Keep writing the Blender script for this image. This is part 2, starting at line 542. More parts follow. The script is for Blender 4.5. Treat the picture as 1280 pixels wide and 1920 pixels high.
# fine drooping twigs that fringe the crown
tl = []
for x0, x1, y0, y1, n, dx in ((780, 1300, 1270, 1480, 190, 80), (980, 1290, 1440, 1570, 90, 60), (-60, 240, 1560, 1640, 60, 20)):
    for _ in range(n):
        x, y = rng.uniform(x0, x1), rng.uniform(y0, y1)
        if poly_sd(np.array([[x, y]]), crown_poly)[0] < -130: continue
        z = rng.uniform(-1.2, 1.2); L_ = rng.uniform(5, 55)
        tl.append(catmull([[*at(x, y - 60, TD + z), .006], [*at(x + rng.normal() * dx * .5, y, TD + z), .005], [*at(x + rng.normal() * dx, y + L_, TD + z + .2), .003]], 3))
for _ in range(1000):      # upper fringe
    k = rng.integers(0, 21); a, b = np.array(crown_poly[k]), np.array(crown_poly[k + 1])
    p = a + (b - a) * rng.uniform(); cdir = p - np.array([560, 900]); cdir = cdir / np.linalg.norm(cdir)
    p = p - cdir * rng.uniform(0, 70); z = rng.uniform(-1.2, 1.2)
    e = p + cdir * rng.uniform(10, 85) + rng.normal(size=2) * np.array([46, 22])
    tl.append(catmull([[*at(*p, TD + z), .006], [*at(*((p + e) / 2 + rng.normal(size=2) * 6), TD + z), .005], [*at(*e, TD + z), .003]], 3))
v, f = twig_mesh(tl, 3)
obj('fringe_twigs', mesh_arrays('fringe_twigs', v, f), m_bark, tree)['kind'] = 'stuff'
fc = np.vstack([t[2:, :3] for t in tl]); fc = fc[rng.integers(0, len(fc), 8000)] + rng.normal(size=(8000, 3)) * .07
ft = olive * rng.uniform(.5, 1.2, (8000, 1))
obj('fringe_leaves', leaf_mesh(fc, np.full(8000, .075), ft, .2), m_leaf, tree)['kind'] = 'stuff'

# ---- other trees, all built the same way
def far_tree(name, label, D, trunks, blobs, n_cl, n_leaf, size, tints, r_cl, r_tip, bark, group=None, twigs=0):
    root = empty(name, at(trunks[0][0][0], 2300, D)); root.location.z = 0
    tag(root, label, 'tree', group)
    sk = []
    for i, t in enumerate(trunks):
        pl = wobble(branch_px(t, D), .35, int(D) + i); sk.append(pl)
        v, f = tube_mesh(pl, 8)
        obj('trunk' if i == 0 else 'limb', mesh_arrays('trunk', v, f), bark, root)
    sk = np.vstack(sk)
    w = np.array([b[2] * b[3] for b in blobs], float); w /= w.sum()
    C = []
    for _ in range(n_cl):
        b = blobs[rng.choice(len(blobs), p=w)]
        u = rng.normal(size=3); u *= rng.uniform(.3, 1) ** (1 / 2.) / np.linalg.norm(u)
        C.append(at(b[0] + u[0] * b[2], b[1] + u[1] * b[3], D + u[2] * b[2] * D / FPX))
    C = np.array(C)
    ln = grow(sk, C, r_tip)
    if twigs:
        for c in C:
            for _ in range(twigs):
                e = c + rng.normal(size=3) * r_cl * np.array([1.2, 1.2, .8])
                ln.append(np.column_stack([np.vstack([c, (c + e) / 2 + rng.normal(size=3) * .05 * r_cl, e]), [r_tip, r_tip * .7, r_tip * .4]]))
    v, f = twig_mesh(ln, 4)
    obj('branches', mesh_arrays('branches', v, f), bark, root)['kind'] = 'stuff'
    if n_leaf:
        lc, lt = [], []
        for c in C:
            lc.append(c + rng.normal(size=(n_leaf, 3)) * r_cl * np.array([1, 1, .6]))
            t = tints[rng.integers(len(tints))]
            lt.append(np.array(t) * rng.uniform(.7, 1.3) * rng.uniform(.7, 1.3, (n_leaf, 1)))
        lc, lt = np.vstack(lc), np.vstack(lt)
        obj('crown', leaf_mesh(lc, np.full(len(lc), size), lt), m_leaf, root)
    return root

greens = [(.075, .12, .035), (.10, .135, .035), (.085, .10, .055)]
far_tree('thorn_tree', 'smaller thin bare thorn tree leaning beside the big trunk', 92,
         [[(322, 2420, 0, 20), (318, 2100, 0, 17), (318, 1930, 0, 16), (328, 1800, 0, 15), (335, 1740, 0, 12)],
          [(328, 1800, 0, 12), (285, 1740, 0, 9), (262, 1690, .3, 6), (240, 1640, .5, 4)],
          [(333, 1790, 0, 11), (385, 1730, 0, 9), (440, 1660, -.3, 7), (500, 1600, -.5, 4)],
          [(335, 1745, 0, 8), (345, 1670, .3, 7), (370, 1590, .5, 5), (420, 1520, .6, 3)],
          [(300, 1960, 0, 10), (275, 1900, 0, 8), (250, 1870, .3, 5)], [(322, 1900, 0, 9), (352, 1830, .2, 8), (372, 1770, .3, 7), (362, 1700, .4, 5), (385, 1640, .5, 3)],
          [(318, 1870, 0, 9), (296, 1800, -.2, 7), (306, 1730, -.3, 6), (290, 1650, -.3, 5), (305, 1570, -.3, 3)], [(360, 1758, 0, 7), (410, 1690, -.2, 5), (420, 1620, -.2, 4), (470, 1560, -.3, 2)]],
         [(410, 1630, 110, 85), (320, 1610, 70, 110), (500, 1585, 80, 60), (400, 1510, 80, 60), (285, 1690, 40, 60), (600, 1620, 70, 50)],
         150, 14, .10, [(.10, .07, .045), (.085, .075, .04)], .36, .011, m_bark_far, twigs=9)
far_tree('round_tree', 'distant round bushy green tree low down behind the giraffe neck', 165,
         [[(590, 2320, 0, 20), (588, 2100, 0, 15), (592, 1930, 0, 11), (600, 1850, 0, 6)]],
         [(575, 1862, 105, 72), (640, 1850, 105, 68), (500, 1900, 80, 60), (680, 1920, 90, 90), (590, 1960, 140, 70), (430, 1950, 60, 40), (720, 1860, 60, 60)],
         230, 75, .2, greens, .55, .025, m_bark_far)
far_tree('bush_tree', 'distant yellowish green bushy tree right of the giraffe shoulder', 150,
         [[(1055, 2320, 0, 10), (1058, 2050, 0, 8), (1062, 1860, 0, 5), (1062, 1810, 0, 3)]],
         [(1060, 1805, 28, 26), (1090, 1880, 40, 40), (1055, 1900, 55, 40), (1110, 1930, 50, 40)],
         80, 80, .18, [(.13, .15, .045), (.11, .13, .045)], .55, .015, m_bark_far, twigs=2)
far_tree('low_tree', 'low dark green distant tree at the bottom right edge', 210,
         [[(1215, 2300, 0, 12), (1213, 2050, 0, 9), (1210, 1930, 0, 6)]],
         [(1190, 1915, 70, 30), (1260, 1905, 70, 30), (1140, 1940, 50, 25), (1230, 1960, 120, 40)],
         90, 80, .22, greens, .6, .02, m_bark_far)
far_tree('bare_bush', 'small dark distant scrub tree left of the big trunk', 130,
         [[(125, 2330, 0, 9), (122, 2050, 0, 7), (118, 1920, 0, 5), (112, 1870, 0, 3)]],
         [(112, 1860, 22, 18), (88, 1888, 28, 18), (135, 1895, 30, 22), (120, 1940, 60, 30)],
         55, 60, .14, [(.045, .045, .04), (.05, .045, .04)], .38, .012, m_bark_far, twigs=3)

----

* TASK DESCRIPTION
Output every line above without altering anything.

* RESULT OF THE TASK
Keep writing the Blender script for this image. This is part 2, starting at line 542. More parts follow. The script is for Blender 4.5. Treat the picture as 1280 pixels wide and 1920 pixels high.
# fine drooping twigs that fringe the crown
tl = []
for x0, x1, y0, y1, n, dx in ((780, 1300, 1270, 1480, 190, 80), (980, 1290, 1440, 1570, 90, 60), (-60, 240, 1560, 1640, 60, 20)):
    for _ in range(n):
        x, y = rng.uniform(x0, x1), rng.uniform(y0, y1)
        if poly_sd(np.array([[x, y]]), crown_poly)[0] < -130: continue
        z = rng.uniform(-1.2, 1.2); L_ = rng.uniform(5, 55)
        tl.append(catmull([[*at(x, y - 60, TD + z), .006], [*at(x + rng.normal() * dx * .5, y, TD + z), .005], [*at(x + rng.normal() * dx, y + L_, TD + z + .2), .003]], 3))
for _ in range(1000):      # upper fringe
    k = rng.integers(0, 21); a, b = np.array(crown_poly[k]), np.array(crown_poly[k + 1])
    p = a + (b - a) * rng.uniform(); cdir = p - np.array([560, 900]); cdir = cdir / np.linalg.norm(cdir)
    p = p - cdir * rng.uniform(0, 70); z = rng.uniform(-1.2, 1.2)
    e = p + cdir * rng.uniform(10, 85) + rng.normal(size=2) * np.array([46, 22])
    tl.append(catmull([[*at(*p, TD + z), .006], [*at(*((p + e) / 2 + rng.normal(size=2) * 6), TD + z), .005], [*at(*e, TD + z), .003]], 3))
v, f = twig_mesh(tl, 3)
obj('fringe_twigs', mesh_arrays('fringe_twigs', v, f), m_bark, tree)['kind'] = 'stuff'
fc = np.vstack([t[2:, :3] for t in tl]); fc = fc[rng.integers(0, len(fc), 8000)] + rng.normal(size=(8000, 3)) * .07
ft = olive * rng.uniform(.5, 1.2, (8000, 1))
obj('fringe_leaves', leaf_mesh(fc, np.full(8000, .075), ft, .2), m_leaf, tree)['kind'] = 'stuff'

# ---- other trees, all built the same way
def far_tree(name, label, D, trunks, blobs, n_cl, n_leaf, size, tints, r_cl, r_tip, bark, group=None, twigs=0):
    root = empty(name, at(trunks[0][0][0], 2300, D)); root.location.z = 0
    tag(root, label, 'tree', group)
    sk = []
    for i, t in enumerate(trunks):
        pl = wobble(branch_px(t, D), .35, int(D) + i); sk.append(pl)
        v, f = tube_mesh(pl, 8)
        obj('trunk' if i == 0 else 'limb', mesh_arrays('trunk', v, f), bark, root)
    sk = np.vstack(sk)
    w = np.array([b[2] * b[3] for b in blobs], float); w /= w.sum()
    C = []
    for _ in range(n_cl):
        b = blobs[rng.choice(len(blobs), p=w)]
        u = rng.normal(size=3); u *= rng.uniform(.3, 1) ** (1 / 2.) / np.linalg.norm(u)
        C.append(at(b[0] + u[0] * b[2], b[1] + u[1] * b[3], D + u[2] * b[2] * D / FPX))
    C = np.array(C)
    ln = grow(sk, C, r_tip)
    if twigs:
        for c in C:
            for _ in range(twigs):
                e = c + rng.normal(size=3) * r_cl * np.array([1.2, 1.2, .8])
                ln.append(np.column_stack([np.vstack([c, (c + e) / 2 + rng.normal(size=3) * .05 * r_cl, e]), [r_tip, r_tip * .7, r_tip * .4]]))
    v, f = twig_mesh(ln, 4)
    obj('branches', mesh_arrays('branches', v, f), bark, root)['kind'] = 'stuff'
    if n_leaf:
        lc, lt = [], []
        for c in C:
            lc.append(c + rng.normal(size=(n_leaf, 3)) * r_cl * np.array([1, 1, .6]))
            t = tints[rng.integers(len(tints))]
            lt.append(np.array(t) * rng.uniform(.7, 1.3) * rng.uniform(.7, 1.3, (n_leaf, 1)))
        lc, lt = np.vstack(lc), np.vstack(lt)
        obj('crown', leaf_mesh(lc, np.full(len(lc), size), lt), m_leaf, root)
    return root

greens = [(.075, .12, .035), (.10, .135, .035), (.085, .10, .055)]
far_tree('thorn_tree', 'smaller thin bare thorn tree leaning beside the big trunk', 92,
         [[(322, 2420, 0, 20), (318, 2100, 0, 17), (318, 1930, 0, 16), (328, 1800, 0, 15), (335, 1740, 0, 12)],
          [(328, 1800, 0, 12), (285, 1740, 0, 9), (262, 1690, .3, 6), (240, 1640, .5, 4)],
          [(333, 1790, 0, 11), (385, 1730, 0, 9), (440, 1660, -.3, 7), (500, 1600, -.5, 4)],
          [(335, 1745, 0, 8), (345, 1670, .3, 7), (370, 1590, .5, 5), (420, 1520, .6, 3)],
          [(300, 1960, 0, 10), (275, 1900, 0, 8), (250, 1870, .3, 5)], [(322, 1900, 0, 9), (352, 1830, .2, 8), (372, 1770, .3, 7), (362, 1700, .4, 5), (385, 1640, .5, 3)],
          [(318, 1870, 0, 9), (296, 1800, -.2, 7), (306, 1730, -.3, 6), (290, 1650, -.3, 5), (305, 1570, -.3, 3)], [(360, 1758, 0, 7), (410, 1690, -.2, 5), (420, 1620, -.2, 4), (470, 1560, -.3, 2)]],
         [(410, 1630, 110, 85), (320, 1610, 70, 110), (500, 1585, 80, 60), (400, 1510, 80, 60), (285, 1690, 40, 60), (600, 1620, 70, 50)],
         150, 14, .10, [(.10, .07, .045), (.085, .075, .04)], .36, .011, m_bark_far, twigs=9)
far_tree('round_tree', 'distant round bushy green tree low down behind the giraffe neck', 165,
         [[(590, 2320, 0, 20), (588, 2100, 0, 15), (592, 1930, 0, 11), (600, 1850, 0, 6)]],
         [(575, 1862, 105, 72), (640, 1850, 105, 68), (500, 1900, 80, 60), (680, 1920, 90, 90), (590, 1960, 140, 70), (430, 1950, 60, 40), (720, 1860, 60, 60)],
         230, 75, .2, greens, .55, .025, m_bark_far)
far_tree('bush_tree', 'distant yellowish green bushy tree right of the giraffe shoulder', 150,
         [[(1055, 2320, 0, 10), (1058, 2050, 0, 8), (1062, 1860, 0, 5), (1062, 1810, 0, 3)]],
         [(1060, 1805, 28, 26), (1090, 1880, 40, 40), (1055, 1900, 55, 40), (1110, 1930, 50, 40)],
         80, 80, .18, [(.13, .15, .045), (.11, .13, .045)], .55, .015, m_bark_far, twigs=2)
far_tree('low_tree', 'low dark green distant tree at the bottom right edge', 210,
         [[(1215, 2300, 0, 12), (1213, 2050, 0, 9), (1210, 1930, 0, 6)]],
         [(1190, 1915, 70, 30), (1260, 1905, 70, 30), (1140, 1940, 50, 25), (1230, 1960, 120, 40)],
         90, 80, .22, greens, .6, .02, m_bark_far)
far_tree('bare_bush', 'small dark distant scrub tree left of the big trunk', 130,
         [[(125, 2330, 0, 9), (122, 2050, 0, 7), (118, 1920, 0, 5), (112, 1870, 0, 3)]],
         [(112, 1860, 22, 18), (88, 1888, 28, 18), (135, 1895, 30, 22), (120, 1940, 60, 30)],
         55, 60, .14, [(.045, .045, .04), (.05, .045, .04)], .38, .012, m_bark_far, twigs=3)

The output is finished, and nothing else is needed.